• Exercise goal:
Copy out the whole listing exactly as written, leaving the pictures behind.

• Data:
--- START ---
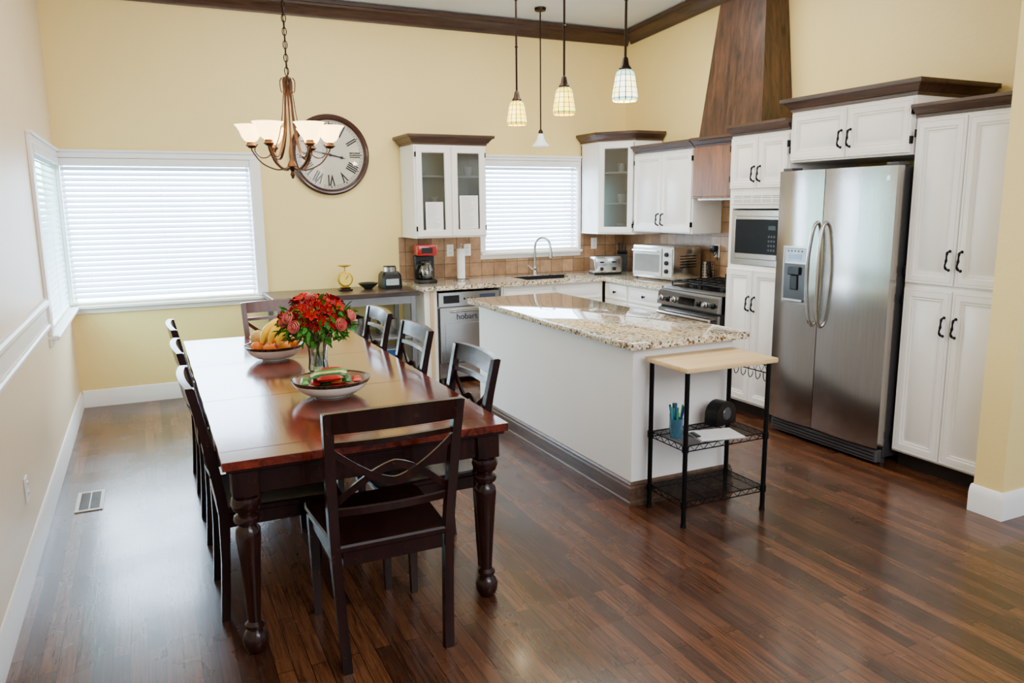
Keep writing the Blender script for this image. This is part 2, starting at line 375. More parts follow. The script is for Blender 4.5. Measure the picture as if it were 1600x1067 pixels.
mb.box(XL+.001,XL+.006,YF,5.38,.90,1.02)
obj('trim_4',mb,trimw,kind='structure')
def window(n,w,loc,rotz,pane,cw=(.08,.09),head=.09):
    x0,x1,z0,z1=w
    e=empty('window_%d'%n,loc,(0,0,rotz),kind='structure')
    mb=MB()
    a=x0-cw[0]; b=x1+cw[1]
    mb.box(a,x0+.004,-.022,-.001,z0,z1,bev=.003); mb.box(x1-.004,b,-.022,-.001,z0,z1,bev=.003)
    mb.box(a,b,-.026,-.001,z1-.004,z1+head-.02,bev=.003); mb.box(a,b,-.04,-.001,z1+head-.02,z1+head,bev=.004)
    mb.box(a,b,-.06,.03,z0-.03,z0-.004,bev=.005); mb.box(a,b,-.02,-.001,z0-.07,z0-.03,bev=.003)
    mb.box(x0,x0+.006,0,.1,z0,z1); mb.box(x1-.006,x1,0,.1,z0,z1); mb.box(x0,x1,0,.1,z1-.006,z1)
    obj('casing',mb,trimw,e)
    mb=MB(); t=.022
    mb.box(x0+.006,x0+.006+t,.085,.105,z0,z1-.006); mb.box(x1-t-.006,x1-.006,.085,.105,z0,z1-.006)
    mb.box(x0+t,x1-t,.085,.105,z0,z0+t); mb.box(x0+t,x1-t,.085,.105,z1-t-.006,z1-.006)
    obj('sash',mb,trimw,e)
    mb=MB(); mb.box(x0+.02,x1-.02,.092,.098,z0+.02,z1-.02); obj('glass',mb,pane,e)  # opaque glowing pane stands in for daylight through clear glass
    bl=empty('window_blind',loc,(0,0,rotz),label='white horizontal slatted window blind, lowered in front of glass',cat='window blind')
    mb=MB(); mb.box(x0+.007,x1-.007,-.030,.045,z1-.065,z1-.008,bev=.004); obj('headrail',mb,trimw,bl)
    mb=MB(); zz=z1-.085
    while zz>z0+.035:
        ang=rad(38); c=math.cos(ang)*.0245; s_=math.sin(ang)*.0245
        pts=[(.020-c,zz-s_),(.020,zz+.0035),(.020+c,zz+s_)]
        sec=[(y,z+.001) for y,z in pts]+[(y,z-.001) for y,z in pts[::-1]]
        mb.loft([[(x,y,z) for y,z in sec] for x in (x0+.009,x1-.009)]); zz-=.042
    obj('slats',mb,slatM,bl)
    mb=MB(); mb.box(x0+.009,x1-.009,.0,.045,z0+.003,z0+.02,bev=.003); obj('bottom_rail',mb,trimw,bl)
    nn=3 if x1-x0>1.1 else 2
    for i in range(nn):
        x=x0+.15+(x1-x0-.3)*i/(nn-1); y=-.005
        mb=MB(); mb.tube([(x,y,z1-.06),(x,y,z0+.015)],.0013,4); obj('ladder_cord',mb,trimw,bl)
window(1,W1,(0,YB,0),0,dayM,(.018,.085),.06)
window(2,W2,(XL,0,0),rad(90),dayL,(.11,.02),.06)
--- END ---
• Correct response:
Keep writing the Blender script for this image. This is part 2, starting at line 375. More parts follow. The script is for Blender 4.5. Measure the picture as if it were 1600x1067 pixels.
mb.box(XL+.001,XL+.006,YF,5.38,.90,1.02)
obj('trim_4',mb,trimw,kind='structure')
def window(n,w,loc,rotz,pane,cw=(.08,.09),head=.09):
    x0,x1,z0,z1=w
    e=empty('window_%d'%n,loc,(0,0,rotz),kind='structure')
    mb=MB()
    a=x0-cw[0]; b=x1+cw[1]
    mb.box(a,x0+.004,-.022,-.001,z0,z1,bev=.003); mb.box(x1-.004,b,-.022,-.001,z0,z1,bev=.003)
    mb.box(a,b,-.026,-.001,z1-.004,z1+head-.02,bev=.003); mb.box(a,b,-.04,-.001,z1+head-.02,z1+head,bev=.004)
    mb.box(a,b,-.06,.03,z0-.03,z0-.004,bev=.005); mb.box(a,b,-.02,-.001,z0-.07,z0-.03,bev=.003)
    mb.box(x0,x0+.006,0,.1,z0,z1); mb.box(x1-.006,x1,0,.1,z0,z1); mb.box(x0,x1,0,.1,z1-.006,z1)
    obj('casing',mb,trimw,e)
    mb=MB(); t=.022
    mb.box(x0+.006,x0+.006+t,.085,.105,z0,z1-.006); mb.box(x1-t-.006,x1-.006,.085,.105,z0,z1-.006)
    mb.box(x0+t,x1-t,.085,.105,z0,z0+t); mb.box(x0+t,x1-t,.085,.105,z1-t-.006,z1-.006)
    obj('sash',mb,trimw,e)
    mb=MB(); mb.box(x0+.02,x1-.02,.092,.098,z0+.02,z1-.02); obj('glass',mb,pane,e)  # opaque glowing pane stands in for daylight through clear glass
    bl=empty('window_blind',loc,(0,0,rotz),label='white horizontal slatted window blind, lowered in front of glass',cat='window blind')
    mb=MB(); mb.box(x0+.007,x1-.007,-.030,.045,z1-.065,z1-.008,bev=.004); obj('headrail',mb,trimw,bl)
    mb=MB(); zz=z1-.085
    while zz>z0+.035:
        ang=rad(38); c=math.cos(ang)*.0245; s_=math.sin(ang)*.0245
        pts=[(.020-c,zz-s_),(.020,zz+.0035),(.020+c,zz+s_)]
        sec=[(y,z+.001) for y,z in pts]+[(y,z-.001) for y,z in pts[::-1]]
        mb.loft([[(x,y,z) for y,z in sec] for x in (x0+.009,x1-.009)]); zz-=.042
    obj('slats',mb,slatM,bl)
    mb=MB(); mb.box(x0+.009,x1-.009,.0,.045,z0+.003,z0+.02,bev=.003); obj('bottom_rail',mb,trimw,bl)
    nn=3 if x1-x0>1.1 else 2
    for i in range(nn):
        x=x0+.15+(x1-x0-.3)*i/(nn-1); y=-.005
        mb=MB(); mb.tube([(x,y,z1-.06),(x,y,z0+.015)],.0013,4); obj('ladder_cord',mb,trimw,bl)
window(1,W1,(0,YB,0),0,dayM,(.018,.085),.06)
window(2,W2,(XL,0,0),rad(90),dayL,(.11,.02),.06)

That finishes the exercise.